You can’t drift in a Prius
The call came in the middle of the night, as these calls do.
“Mom!”
It was my son, fear and urgency tight in his voice.
“Tom? Why are you calling me from your room?”
I checked the time. It was a little after 2 a.m.
“I’m not in my room. Mom! I totally fucked up!”
I couldn’t imagine for the life of me why my 15-year-old son was not in his room. I was still half asleep, and nothing made sense. I had seen him go up the stairs to his room, to sleep, hours ago. I had said good night. How could he not be there now?

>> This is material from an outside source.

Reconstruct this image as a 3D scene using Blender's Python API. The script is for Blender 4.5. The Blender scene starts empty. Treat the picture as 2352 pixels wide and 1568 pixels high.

“Mom! I crashed the Prius.”
The way he kept saying mom cut straight to my heart. It was like a cry, a yelp, an apology, and an appeal, all at once.
My head cleared, fast.
“What? What do you mean? Where are you? What are you talking about?”
This was my 15-year-old son, who had no driver’s license. He crashed the Prius? Nothing made sense.

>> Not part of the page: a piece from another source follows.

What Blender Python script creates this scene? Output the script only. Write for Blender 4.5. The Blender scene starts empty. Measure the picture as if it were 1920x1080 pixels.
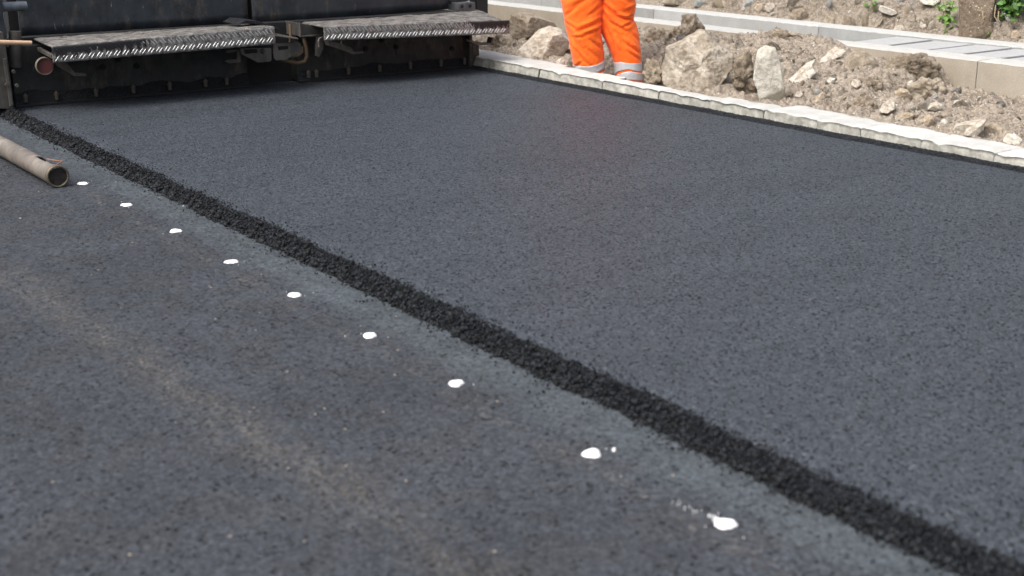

I don’t remember if he answered any of my questions, but he needed me, and fast.
I had thrown a jacket over my pajamas and flip flops on my feet and was standing still bleary-eyed on the dark street before my house when Tom’s friend Jeff pulled up in his brand new cherry Camaro to deliver me to the scene of the crash.
I opened the passenger door and slipped into the car. I was beginning to ask Jeff what happened when I got a spooky feeling I was being watched. I turned around to find a bevy of blondes — presumably from the Los Altos hills where Jeff was living — in the back seat, at least four bright and shining faces, a sea of glimmering eyes.
I felt old and shy. I said hi.
Jeff drove us to Alameda, just on the other side of the tunnel from Oakland, to a little traveled area near some new and only partially populated gated community near the old Navy base.
I got there before the cops did, which was important and the whole point since of course my son had no driver’s license.
It was a quiet night, the air very still. The street lights punctuating the night were few and far between. They seem impossibly, bizarrely tall.
The entire right corner of the car was folded in on itself.
The first thing I did was hug and hold my son. I wrapped my arms around him, held him away, looked at him, and wrapped him in my arms again. I tried to look mad, stern, in charge, authoritative, but I couldn’t hold the expression.
I said, “Tom. What the hell.”
“I know, Mom. I’m sorry.” Every word he spoke sounded like a cross between a moan and a quiet wail.
“What happened?”
“I was trying to drift.”
“You were… what? What’s that?”
According to Urban Dictionary, drifting is the art of aiming one’s car at a wall and missing it completely. That’s the idea, anyway.
We sat on a low cement wall (not the one he was aiming at) and called Triple A.
A tow truck came and hauled the car onto the bed.
Jeff took me and Tom home. Someone came in a pickup truck to get the girl collection.
I told my friend Daniel what happened the next day. He said, “You can’t drift in a Prius.”
“Yeah,” I said. “I think he figured that out.”
How to aim one’s car at a wall and miss it completely; drifting is the opposite of grip driving, which involves taking a corner without sliding. This can be done without any regard to horsepower, weight, or any other factors. Essentially this means any car can drift, however, some cars are more apt to powerslide than drift. Drifting originated in Japan, thus most cars used to drift are Japanese. Most of the cars used to drift are also usually RWD cars with FR layouts, as they are easier to drift than AWD cars, FWD cars, or RWD cars with MR layouts. However, other drivetrains are used for drifting by different people, as driving styles vary from person to person. Some common cars used to drift are the Nissan Silvia, the Nissan 350Z, the Mazda RX-7, and the Toyota Supra.
Drifting is not for the faint of heart, the poor, or those who are nursing, pregnant, or may become pregnant. If you have trouble experiencing any epic, you may not wish to try to drifting, as it will have a sudden spike in epic if done correctly.